Na Cúpula dos Povos, espaço de resistência e construção popular que acontece durante a realização da COP 30, quilombolas, povos indígenas, comunidades tradicionais de diversas regiões do país se reúnem para reafirmar que não há justiça climática sem justiça racial e territorial. O encontro tem sido um momento de troca de experiências, denúncias e proposições, mostrando que as soluções para o clima já existem e são fruto dos saberes ancestrais e das práticas de quem cuida da floresta todos os dias. É desse chão, e não das grandes corporações, que vêm as respostas mais concretas para enfrentar a crise climática.
“Falar de COP do financiamento para nós é meio contraditório, nós sabemos que os quilombolas, os povos indígenas e comunidades tradicionais são os que mais protegem as florestas, os rios, os mananciais. Então que financiamento é esse? Que não chega nessa base, que não chega nesses povos, que não chega nas pessoas que realmente tem estratégias e soluções que estão nos nossos territórios” afirmou Hilário Moraes, coordenador de articulação da Malungu.
Enfrentar a crise climática é fortalecer o que já existe nos territórios: modos de vida sustentáveis, economias comunitárias, saberes ancestrais e formas próprias de organização e cuidado com a natureza. O roçado coletivo, a produção de alimentos sem veneno, o reflorestamento e a proteção dos rios. É dessa relação equilibrada com a terra e com a floresta que nascem as soluções reais para o clima, que precisam ser reconhecidas e apoiadas pelos mecanismos de financiamento, e não substituídas por modelos impostos de fora.
Hoje, no estado do Pará a malungu desenvolveu um instrumento de fortalecimento das comunidades, o fundo quilombola Mizizi Dudu, a partir da compreensão de que existe uma demanda específica e importante da população que precisa ser fortalecida com iniciativas que promovam equidade social por meio de recursos para fortalecer as bases.
“É importante andarmos juntos e não separados. Somos plenamente capazes de gerir fundos diretos para os nossos territórios, considerando nossa pauta central, que é a luta pela titulação plena dos quilombos. Só assim podemos garantir o bem viver e o acesso às políticas públicas direcionadas às nossas comunidades”, disse Valéria Carneiro, presidenta do Fundo quilombola Mizizi Dudu.
Inicialmente intitulado Fundo Dema de Apoio às Comunidades Quilombolas do Pará, o Fundo Mizizi Dudu surgiu em 2008 e atualmente está em processo de autonomização.
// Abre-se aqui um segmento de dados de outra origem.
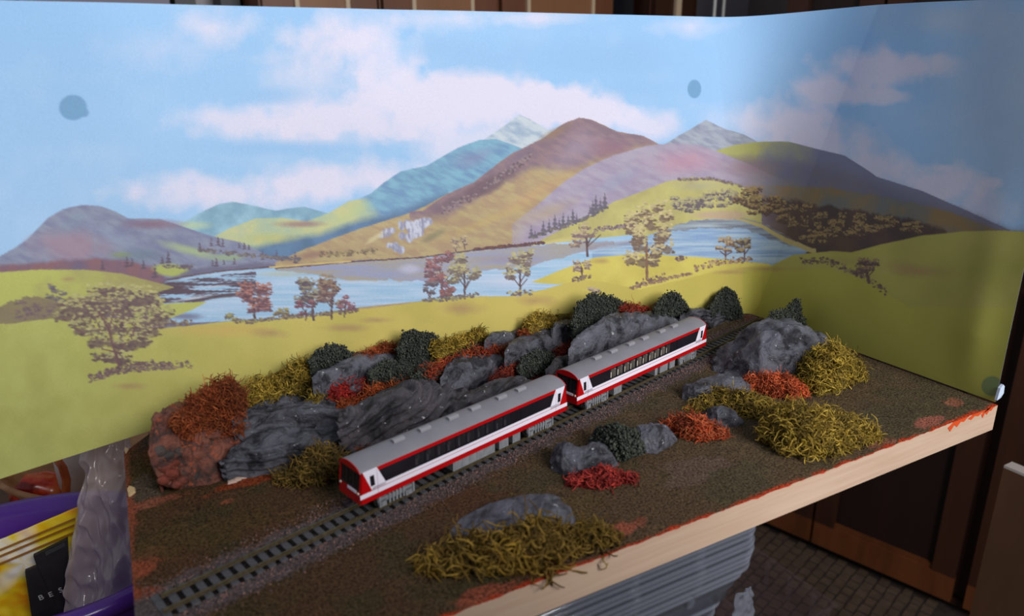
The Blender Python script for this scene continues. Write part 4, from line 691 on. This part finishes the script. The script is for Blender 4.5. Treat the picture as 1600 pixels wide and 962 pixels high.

Até então, permanece incubado no Fundo Dema, que garantiu as condições necessárias para sua gestão. Por meio do Mizizi Dudu, dois grandes projetos estão em execução. O Aquilombar I, realizado em parceria com a Aliança pelo Clima e Uso da Terra (Climate and Land Use Alliance CLUA), é voltado para a garantia de direitos socioterritoriais quilombolas no Pará tanto em terras estaduais quanto federais e para o fortalecimento do processo de autonomização do Fundo. Já o Aquilombar II, desenvolvido em parceria com a Tenure Facility, tem possibilitado o financiamento de estudos e outras ações essenciais ao reconhecimento e à titulação dos territórios quilombolas, no âmbito do Instituto de Terras do Pará (Iterpa), em nível estadual, e do Instituto Nacional de Colonização e Reforma Agrária (Incra), em nível federal.
Para a Malungu, o legado da COP 30 só será verdadeiro se o mundo entender que o futuro da Amazônia está nas mãos de quem vive nela. Assegurar o acesso direto aos recursos, participação efetiva nas decisões e reconhecimento dos direitos territoriais dos povos quilombolas é fundamental, ou seja, titulação, autonomia, proteção contra o racismo ambiental e valorização dos conhecimentos tradicionais. Garantir o direito ao território é garantir também o cuidado com a floresta, com a água e com o clima. É esse reconhecimento que pode transformar o financiamento climático em uma grande ferramenta de enfrentamento à crise climática, e não apenas uma promessa.